If you want to get rid of email interruption so that you can focus on important work, then this could be the most important post you will read this week.
The leaders I coach all struggle with the volume, randomness, and interruption of email. Email distracts us. The false-urgency of email “pinging” into our inboxes takes our attention away from important, productive work.
Constant Interruption
Like Pavlof’s dog, when we hear the “ping” we drop what we are working on and go to email. One study showed that 70% of employees respond to emails within 6 seconds of the “ping” announcing them. That’s faster than we answer the telephone.
Emails are like small packages being delivered right to our workspace. We think, “I wonder who that is? What interesting thing might be here?” Yet we know that most email isn’t a treasure that moves our project, product, or career forward. In fact, 43% of emails we receive at work are non-business related.
Most of us, the study shows, allow emails to interrupt our work every 5 minutes. And it takes an average of 64 seconds to recover from this interruption.
No big deal, you say? Think of it this way, every 4 minutes we take 1 minute to look at something unrelated to what we are working on. Now add, Facebook, Twitter, text messages, phone calls, etc. etc. It’s amazing that we get any serious thought work done at all!
4 Strategies to Eliminate Email Interruption
- Flooding? Turn off the water. For email it means turning off your automatic email retrieval. This is one of those “I know what to do, but haven’t done it” steps. So do it. Change your email settings to manual. Do this on all your devices: computer, iPad, phone, etc.
- Make email wait on you. Decide and schedule how often and when you will check and respond to email. Use your personal productivity clock to help. I’m most productive in the morning, so I don’t want to share that time with emails. Checking email first thing in the morning takes my brain out of its creative relaxed state. I end up thinking about the problems or other projects the emails redirected me to. Ideally, for me would be to check email after lunch and again at 4pm.

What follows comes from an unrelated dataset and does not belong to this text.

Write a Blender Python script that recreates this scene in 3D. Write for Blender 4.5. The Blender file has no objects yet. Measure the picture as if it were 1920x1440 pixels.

- Get your addresses straight. Use an email address for your work. Use a different email for your volunteer board work. And yet a different email for personal, sports teams, kids’ school, etc. I have a unique email that I use for online purchases and to sign up for subscriptions. At work, only enable your work email address. Check the other addresses when you’re ready to work on those topics.
- Click “Unsubscribe”. If you don’t immediately read a regular email a couple times in a row, unsubscribe. Your needs change, so change your subscriptions. I did a subscription purge one day and cut 15 newsletters, more than half of which were delivered daily.
Take the challenge to implement these 4 strategies to eliminate email interruption to see how your work results change. Don’t be surprised when it’s really difficult to go “cold turkey” from emails (and social media) for a few hours. Changing ingrained habits is not easy! But I believe that, like me, you will see the benefits of focused thinking.